Feds Sue Auto Shop Owner Who Paid Ex-Employee’s Final Check in 91,000 Pennies

There's a coin shortage in the U.S., but not in this Georgia driveway.

Revenge is a dish served best in a wheelbarrow. In 91,000 greasy, oily pennies. No, wait – that’s not how it goes. For a man in Fayetteville, Georgia, that’s exactly how it went down when his former employer left $910 dollars in one-cent increments in one messy pile in his driveway. Andreas Flaten finally received the final paycheck he was allegedly due, but in a form that was not only cumbersome but covered in some kind of oily substance.

Flaten filed a complaint with the Department of Labor last January, accusing A OK Walker Autoworks and its owner Miles Walker of stiffing him for his last paycheck before he quit. In an act of what appears to be juvenile pettiness, Flaten got his money, alright, but not in the form of a paper check as is customary in professional circles. 

According to the New York Times and Associated Press, Walker said he “couldn’t recall if he dumped the pennies at Flaten’s house.”

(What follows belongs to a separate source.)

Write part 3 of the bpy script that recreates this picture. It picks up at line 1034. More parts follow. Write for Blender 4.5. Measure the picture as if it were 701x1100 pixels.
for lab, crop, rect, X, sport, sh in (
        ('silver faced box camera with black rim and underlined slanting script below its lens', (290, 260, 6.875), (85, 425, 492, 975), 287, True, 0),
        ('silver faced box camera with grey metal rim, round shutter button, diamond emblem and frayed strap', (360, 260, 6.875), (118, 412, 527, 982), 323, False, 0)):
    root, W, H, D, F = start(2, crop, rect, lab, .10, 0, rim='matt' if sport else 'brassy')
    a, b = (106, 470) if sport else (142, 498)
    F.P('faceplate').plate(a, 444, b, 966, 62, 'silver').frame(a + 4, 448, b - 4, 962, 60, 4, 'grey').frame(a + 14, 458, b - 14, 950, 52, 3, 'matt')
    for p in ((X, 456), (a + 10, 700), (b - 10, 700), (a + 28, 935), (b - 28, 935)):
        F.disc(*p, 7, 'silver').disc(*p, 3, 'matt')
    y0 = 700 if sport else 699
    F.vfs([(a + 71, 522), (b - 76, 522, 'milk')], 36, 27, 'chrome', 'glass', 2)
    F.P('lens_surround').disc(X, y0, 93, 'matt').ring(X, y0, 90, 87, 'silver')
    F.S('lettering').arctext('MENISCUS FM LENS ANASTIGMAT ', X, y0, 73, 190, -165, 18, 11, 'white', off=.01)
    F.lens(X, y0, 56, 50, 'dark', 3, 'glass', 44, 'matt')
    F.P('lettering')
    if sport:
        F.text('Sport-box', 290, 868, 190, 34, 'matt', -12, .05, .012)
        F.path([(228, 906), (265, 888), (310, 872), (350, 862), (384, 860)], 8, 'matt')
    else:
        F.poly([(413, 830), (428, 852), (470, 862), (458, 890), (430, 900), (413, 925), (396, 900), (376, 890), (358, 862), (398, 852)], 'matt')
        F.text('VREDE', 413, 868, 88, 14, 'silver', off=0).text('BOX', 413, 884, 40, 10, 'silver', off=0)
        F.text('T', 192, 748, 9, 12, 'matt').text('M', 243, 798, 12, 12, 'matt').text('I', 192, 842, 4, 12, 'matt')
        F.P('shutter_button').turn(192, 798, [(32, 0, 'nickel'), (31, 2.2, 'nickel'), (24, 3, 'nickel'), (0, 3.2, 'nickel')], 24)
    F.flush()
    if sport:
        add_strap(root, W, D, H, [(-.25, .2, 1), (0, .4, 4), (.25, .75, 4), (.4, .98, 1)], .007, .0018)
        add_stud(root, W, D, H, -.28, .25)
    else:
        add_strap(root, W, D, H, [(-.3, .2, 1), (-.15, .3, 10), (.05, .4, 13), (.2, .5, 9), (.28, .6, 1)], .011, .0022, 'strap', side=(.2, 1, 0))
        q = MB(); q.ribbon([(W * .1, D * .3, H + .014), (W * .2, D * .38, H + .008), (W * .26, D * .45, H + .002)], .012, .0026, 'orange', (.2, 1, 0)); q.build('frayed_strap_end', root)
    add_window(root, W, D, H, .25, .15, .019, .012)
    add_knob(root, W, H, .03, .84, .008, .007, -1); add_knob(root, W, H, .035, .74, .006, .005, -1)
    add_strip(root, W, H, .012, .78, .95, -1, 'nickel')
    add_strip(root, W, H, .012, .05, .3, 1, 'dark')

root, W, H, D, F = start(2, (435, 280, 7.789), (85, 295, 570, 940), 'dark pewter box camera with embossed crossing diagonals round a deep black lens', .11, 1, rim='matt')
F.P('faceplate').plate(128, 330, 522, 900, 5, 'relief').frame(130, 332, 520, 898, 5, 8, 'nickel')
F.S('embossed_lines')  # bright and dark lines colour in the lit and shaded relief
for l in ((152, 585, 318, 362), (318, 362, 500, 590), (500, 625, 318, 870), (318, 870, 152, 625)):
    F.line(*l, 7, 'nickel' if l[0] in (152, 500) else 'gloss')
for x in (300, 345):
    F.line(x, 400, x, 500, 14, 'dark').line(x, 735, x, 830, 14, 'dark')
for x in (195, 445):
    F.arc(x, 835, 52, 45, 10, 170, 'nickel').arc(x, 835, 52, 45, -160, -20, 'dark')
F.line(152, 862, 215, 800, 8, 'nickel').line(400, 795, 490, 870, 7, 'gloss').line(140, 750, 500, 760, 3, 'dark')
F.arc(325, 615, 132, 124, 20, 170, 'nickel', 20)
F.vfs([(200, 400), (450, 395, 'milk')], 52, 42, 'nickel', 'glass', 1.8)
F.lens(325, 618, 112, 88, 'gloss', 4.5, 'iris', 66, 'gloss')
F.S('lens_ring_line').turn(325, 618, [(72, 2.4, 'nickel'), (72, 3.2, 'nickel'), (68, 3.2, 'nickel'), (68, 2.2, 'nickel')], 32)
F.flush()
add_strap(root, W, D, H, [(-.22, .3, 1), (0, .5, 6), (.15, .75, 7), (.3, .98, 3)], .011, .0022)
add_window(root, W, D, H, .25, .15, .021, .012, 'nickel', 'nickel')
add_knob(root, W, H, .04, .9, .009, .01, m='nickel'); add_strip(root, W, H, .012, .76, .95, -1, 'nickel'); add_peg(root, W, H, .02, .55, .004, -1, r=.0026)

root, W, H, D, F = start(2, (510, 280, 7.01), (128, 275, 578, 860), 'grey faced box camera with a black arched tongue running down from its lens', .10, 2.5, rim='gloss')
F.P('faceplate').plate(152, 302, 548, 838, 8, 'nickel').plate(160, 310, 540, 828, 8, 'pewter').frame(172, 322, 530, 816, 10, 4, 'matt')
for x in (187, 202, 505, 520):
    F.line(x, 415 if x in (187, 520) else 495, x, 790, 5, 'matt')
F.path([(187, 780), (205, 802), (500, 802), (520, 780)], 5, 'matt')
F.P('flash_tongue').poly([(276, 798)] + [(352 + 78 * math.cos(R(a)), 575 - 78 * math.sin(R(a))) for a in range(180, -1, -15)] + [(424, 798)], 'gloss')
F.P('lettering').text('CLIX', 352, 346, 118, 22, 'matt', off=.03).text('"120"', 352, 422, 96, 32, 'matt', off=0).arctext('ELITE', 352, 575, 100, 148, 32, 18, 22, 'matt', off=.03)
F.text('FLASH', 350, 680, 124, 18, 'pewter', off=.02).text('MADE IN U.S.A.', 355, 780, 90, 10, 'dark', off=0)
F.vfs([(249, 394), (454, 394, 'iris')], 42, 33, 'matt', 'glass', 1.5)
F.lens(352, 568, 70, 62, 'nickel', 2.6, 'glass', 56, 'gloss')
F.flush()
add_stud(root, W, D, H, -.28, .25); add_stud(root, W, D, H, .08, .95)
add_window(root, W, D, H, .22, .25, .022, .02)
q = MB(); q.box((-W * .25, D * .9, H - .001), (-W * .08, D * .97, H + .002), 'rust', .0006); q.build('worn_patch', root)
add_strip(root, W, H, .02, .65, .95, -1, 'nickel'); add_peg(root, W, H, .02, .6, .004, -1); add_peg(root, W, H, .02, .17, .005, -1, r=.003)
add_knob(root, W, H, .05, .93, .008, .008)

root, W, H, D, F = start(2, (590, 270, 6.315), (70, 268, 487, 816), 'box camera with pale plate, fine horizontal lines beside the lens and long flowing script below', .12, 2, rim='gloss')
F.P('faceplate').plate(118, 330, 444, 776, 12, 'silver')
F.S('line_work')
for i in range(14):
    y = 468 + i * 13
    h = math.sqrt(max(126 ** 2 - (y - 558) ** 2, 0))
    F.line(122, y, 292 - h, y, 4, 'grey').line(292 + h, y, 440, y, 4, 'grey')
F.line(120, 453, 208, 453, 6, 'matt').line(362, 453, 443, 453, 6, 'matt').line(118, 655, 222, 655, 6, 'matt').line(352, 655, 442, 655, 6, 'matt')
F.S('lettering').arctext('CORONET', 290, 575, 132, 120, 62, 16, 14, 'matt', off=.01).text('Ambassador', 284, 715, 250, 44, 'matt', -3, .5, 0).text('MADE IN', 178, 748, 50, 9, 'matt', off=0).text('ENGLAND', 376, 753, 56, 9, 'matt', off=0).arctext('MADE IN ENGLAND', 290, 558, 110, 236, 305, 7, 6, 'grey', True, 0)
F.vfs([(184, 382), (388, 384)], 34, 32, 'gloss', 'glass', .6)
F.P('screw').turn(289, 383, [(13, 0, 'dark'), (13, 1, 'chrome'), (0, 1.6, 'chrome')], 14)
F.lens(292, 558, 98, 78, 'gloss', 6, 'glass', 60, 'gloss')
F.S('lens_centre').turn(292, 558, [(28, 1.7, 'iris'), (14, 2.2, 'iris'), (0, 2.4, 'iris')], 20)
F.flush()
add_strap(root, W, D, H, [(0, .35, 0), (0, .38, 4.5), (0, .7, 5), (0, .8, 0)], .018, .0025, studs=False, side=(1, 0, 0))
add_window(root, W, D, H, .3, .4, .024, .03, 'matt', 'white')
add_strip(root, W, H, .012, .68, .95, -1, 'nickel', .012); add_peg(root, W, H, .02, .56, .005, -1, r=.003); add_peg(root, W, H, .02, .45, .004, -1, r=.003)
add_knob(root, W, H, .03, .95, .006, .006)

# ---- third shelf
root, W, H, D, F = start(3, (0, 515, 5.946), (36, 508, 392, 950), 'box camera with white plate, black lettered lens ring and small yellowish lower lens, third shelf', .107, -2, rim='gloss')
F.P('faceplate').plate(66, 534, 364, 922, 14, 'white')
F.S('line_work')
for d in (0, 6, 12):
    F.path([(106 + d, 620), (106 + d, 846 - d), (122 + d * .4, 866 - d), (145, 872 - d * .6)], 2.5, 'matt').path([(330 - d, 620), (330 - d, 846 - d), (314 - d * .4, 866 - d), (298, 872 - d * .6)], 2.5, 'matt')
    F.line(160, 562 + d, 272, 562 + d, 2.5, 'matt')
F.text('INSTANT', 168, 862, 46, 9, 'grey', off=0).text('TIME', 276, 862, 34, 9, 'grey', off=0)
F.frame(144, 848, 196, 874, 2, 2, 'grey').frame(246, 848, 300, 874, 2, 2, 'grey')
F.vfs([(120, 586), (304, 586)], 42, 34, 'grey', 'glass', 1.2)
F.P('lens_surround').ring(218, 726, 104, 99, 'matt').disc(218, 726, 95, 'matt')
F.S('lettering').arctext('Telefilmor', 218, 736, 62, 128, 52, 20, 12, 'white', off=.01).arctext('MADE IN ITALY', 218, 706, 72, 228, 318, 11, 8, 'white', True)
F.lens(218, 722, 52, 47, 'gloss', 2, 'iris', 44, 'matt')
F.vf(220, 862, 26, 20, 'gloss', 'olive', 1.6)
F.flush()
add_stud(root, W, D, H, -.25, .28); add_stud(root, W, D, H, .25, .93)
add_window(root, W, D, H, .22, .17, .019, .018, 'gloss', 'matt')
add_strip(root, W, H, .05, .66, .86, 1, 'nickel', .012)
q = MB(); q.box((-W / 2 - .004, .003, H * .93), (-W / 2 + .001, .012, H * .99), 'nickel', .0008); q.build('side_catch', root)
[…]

“He got paid, that’s all that matters,” Walker reportedly said.

TV channel KIRO 7 in Seattle confirmed that it is not illegal to pay an employee in oil-covered pennies. The outlet secured a quote from spokesman for the U.S. Department of Labor Eric R. Lucero stating, “There is nothing in the regulations that dictates in what currency the employee must be paid.”

However, it is illegal for a business to shirk its responsibility to pay overtime wages. In a lawsuit filed on December 30, the U.S. Department of Labor “repeatedly and willfully” failed to pay time and a half for overtime. Contrary to its employee contracts, the shop was allegedly paying salary rates instead of hourly, doling out the same check even if more than 40 hours were logged.

NBC News reported that A OK claimed to have paid Flaten with 100,003 pennies, 750 dimes, two quarters, a nickel, and Flaten’s pay stub, which was emblazoned with a specific expletive. Whether Flaten has counted all of those yet remains unclear. The repair shop cheekily updated its home page to include the statement “And yes we accept pennies as payment! They are cash! 10%processing fees do apply.”

Last we heard, Flaten was cleaning the pennies and preparing them to be cashed in. I’m not sure which side set fire to the bridge first, but it’s one that’s likely to never be repaired. The old adage “all publicity is good publicity” does not apply here for this shop.